• DATASET EXCERPT:

— START —

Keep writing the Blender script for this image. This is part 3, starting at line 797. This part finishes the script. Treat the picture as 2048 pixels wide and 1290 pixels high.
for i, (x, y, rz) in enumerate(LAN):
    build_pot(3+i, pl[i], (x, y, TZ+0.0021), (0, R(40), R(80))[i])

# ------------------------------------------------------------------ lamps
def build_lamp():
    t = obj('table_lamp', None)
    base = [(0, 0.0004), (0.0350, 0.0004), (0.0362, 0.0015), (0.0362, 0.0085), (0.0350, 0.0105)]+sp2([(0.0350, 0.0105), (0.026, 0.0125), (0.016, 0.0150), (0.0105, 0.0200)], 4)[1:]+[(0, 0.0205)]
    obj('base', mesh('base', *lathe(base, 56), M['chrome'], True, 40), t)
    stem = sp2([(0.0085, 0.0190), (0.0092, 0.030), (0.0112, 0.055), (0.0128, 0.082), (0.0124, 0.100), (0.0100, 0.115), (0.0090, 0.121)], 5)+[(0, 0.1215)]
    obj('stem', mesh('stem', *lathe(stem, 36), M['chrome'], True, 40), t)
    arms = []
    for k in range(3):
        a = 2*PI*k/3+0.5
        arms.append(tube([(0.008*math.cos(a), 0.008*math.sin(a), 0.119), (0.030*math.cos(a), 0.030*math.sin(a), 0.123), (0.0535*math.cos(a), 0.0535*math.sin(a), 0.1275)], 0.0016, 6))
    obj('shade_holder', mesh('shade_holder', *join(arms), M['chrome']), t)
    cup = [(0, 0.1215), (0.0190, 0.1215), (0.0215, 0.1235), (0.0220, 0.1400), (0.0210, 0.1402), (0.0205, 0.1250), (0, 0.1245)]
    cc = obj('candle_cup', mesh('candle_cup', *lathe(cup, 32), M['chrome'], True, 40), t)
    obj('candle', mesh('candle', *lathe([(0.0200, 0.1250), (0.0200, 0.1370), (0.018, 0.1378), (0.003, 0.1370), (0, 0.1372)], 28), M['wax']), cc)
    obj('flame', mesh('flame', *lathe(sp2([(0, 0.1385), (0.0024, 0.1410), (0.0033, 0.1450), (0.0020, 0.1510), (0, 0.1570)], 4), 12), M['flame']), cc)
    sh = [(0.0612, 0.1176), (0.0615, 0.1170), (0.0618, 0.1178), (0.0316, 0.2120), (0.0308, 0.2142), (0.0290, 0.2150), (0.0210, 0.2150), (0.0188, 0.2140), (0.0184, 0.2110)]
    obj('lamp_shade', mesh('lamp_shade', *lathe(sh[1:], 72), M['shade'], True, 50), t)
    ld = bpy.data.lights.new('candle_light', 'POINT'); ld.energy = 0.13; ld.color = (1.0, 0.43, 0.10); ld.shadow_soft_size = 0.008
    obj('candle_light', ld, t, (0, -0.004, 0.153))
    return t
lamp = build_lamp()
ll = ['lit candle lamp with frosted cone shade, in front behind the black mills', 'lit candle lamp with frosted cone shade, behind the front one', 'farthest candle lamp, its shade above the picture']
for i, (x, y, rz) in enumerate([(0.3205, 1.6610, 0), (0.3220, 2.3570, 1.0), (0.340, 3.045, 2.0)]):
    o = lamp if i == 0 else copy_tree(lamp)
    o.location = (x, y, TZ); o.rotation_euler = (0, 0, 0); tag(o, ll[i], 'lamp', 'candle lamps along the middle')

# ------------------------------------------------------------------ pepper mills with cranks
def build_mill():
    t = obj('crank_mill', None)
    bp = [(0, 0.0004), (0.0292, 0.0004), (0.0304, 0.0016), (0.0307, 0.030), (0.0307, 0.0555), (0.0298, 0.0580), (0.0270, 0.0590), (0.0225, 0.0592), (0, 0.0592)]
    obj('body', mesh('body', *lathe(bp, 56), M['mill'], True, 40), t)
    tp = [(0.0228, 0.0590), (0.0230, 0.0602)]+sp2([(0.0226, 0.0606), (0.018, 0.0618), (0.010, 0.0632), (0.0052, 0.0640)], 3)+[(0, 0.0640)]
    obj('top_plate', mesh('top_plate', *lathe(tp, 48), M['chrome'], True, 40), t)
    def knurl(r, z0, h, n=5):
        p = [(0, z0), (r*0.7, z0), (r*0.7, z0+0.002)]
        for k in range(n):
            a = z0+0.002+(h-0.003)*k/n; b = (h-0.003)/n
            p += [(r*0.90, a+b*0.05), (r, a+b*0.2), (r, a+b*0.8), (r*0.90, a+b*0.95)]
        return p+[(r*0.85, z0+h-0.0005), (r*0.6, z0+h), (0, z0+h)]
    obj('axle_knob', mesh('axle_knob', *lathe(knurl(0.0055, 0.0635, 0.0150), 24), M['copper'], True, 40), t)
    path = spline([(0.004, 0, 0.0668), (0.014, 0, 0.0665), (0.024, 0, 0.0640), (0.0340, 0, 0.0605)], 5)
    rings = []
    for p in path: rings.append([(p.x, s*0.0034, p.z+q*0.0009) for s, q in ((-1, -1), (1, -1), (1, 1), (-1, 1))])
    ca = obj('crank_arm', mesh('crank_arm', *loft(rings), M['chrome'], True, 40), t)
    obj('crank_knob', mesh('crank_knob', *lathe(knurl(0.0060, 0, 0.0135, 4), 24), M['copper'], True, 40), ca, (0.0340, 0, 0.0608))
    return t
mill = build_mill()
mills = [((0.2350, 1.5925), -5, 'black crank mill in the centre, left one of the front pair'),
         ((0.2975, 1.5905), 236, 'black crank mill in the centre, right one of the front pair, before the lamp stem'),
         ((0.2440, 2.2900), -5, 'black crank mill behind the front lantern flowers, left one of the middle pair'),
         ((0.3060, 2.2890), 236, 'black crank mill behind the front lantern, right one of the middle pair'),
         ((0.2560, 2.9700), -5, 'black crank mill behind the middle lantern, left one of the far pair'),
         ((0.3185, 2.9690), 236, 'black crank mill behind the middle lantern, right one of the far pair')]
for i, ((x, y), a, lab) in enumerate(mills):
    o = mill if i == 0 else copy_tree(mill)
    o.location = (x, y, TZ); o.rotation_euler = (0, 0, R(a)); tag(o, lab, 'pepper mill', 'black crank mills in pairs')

— END —

• DIRECTION: Only the lines from the beginning of the material above through the line with "build_pot(3+i, pl[i], (x, y, TZ+0.0021), (0, R(40), R(80))[i])" are wanted; extract them exactly.

• TASK ANSWER:
Keep writing the Blender script for this image. This is part 3, starting at line 797. This part finishes the script. Treat the picture as 2048 pixels wide and 1290 pixels high.
for i, (x, y, rz) in enumerate(LAN):
    build_pot(3+i, pl[i], (x, y, TZ+0.0021), (0, R(40), R(80))[i])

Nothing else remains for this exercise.